_AIM OF THE TASK_. Leave the pictures out and write out exactly the lines from the top of the entries through the line containing "SC.view_settings.use_curve_mapping = False".

_DATA EXCERPTS_.
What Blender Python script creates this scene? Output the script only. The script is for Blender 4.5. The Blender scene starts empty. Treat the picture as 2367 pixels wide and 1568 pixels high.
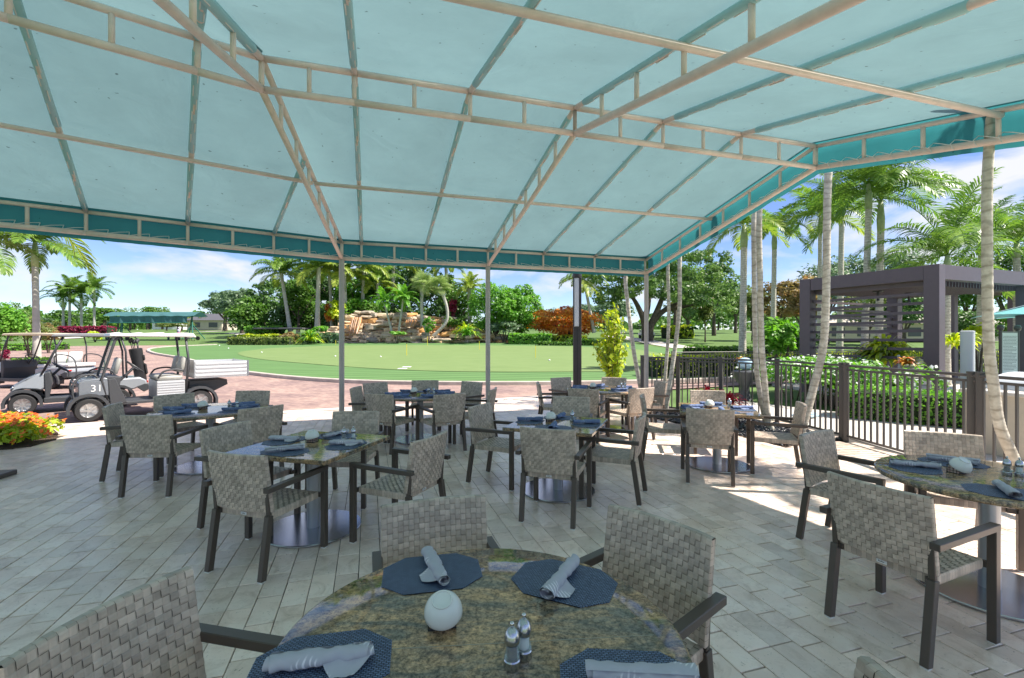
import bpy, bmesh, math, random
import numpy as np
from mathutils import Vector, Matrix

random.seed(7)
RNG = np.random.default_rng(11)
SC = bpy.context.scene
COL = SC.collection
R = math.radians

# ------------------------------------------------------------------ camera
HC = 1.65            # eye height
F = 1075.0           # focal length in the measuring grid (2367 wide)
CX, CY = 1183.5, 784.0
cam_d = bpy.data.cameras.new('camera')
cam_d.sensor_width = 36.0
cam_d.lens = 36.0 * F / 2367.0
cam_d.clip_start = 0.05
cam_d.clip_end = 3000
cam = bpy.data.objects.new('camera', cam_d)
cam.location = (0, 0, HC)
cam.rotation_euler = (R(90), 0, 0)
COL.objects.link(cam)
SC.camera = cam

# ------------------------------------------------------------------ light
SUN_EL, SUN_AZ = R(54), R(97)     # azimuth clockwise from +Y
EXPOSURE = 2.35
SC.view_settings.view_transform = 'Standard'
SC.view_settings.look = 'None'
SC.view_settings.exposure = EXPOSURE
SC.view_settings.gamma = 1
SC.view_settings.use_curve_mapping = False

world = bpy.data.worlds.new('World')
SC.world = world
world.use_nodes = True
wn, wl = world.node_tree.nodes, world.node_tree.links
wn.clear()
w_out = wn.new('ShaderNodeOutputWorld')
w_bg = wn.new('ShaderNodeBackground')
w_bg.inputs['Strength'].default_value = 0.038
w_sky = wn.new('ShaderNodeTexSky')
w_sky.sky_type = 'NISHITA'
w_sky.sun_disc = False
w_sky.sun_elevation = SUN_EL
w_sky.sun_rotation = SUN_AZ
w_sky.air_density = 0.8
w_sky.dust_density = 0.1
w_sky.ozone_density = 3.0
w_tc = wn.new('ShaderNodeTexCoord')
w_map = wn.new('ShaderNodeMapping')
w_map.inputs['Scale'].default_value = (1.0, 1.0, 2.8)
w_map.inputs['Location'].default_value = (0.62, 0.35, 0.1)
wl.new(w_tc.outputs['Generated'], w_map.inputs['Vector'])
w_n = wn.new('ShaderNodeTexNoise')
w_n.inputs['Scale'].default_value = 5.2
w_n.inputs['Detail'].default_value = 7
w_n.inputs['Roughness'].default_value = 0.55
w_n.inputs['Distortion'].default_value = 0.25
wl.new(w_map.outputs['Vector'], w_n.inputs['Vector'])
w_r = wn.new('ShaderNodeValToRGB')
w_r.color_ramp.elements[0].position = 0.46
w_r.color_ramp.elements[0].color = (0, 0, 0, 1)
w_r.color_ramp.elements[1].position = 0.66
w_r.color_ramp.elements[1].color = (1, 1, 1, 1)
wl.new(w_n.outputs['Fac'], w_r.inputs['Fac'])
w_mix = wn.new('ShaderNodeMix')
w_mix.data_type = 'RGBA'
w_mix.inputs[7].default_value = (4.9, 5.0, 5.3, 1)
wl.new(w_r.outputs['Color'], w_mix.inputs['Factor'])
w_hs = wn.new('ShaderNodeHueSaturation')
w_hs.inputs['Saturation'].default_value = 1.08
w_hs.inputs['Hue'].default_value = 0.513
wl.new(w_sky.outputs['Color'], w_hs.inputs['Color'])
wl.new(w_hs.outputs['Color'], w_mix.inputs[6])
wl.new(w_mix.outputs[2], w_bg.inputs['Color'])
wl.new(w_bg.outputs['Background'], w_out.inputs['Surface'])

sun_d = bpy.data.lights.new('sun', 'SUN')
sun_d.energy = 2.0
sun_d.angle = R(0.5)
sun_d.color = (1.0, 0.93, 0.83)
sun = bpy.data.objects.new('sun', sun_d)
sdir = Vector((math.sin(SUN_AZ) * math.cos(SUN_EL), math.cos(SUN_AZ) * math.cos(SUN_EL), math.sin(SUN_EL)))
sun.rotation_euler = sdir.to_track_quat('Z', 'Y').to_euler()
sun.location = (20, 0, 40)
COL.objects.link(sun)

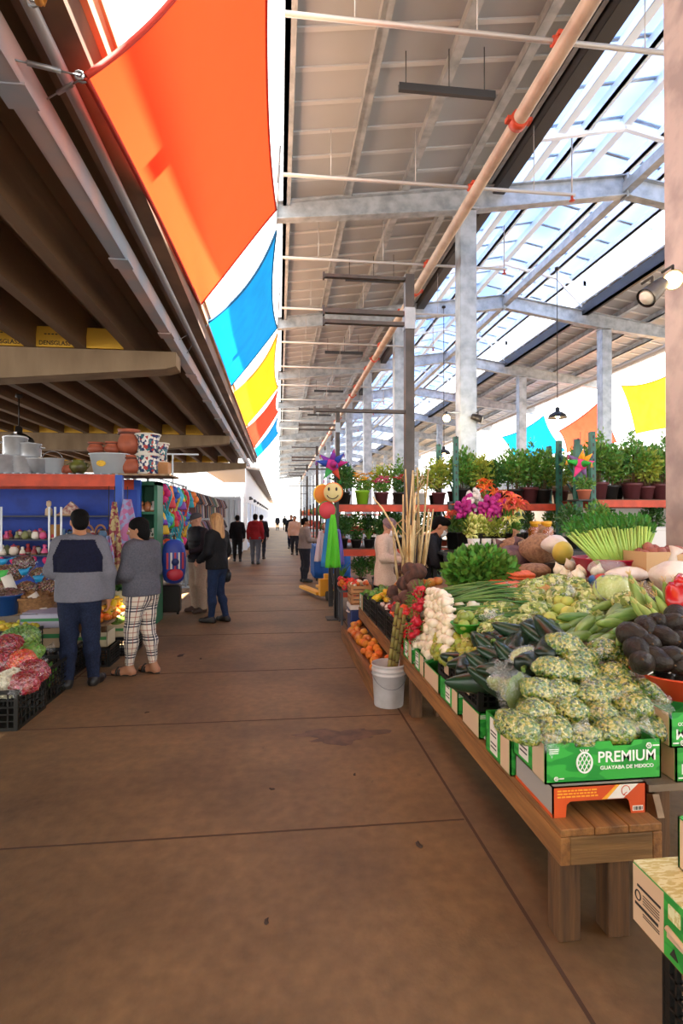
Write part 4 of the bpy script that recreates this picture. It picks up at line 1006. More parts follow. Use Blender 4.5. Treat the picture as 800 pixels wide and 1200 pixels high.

_EXERCISE ANSWER_.
What Blender Python script creates this scene? Output the script only. The script is for Blender 4.5. The Blender scene starts empty. Treat the picture as 2367 pixels wide and 1568 pixels high.
import bpy, bmesh, math, random
import numpy as np
from mathutils import Vector, Matrix

random.seed(7)
RNG = np.random.default_rng(11)
SC = bpy.context.scene
COL = SC.collection
R = math.radians

# ------------------------------------------------------------------ camera
HC = 1.65            # eye height
F = 1075.0           # focal length in the measuring grid (2367 wide)
CX, CY = 1183.5, 784.0
cam_d = bpy.data.cameras.new('camera')
cam_d.sensor_width = 36.0
cam_d.lens = 36.0 * F / 2367.0
cam_d.clip_start = 0.05
cam_d.clip_end = 3000
cam = bpy.data.objects.new('camera', cam_d)
cam.location = (0, 0, HC)
cam.rotation_euler = (R(90), 0, 0)
COL.objects.link(cam)
SC.camera = cam

# ------------------------------------------------------------------ light
SUN_EL, SUN_AZ = R(54), R(97)     # azimuth clockwise from +Y
EXPOSURE = 2.35
SC.view_settings.view_transform = 'Standard'
SC.view_settings.look = 'None'
SC.view_settings.exposure = EXPOSURE
SC.view_settings.gamma = 1
SC.view_settings.use_curve_mapping = False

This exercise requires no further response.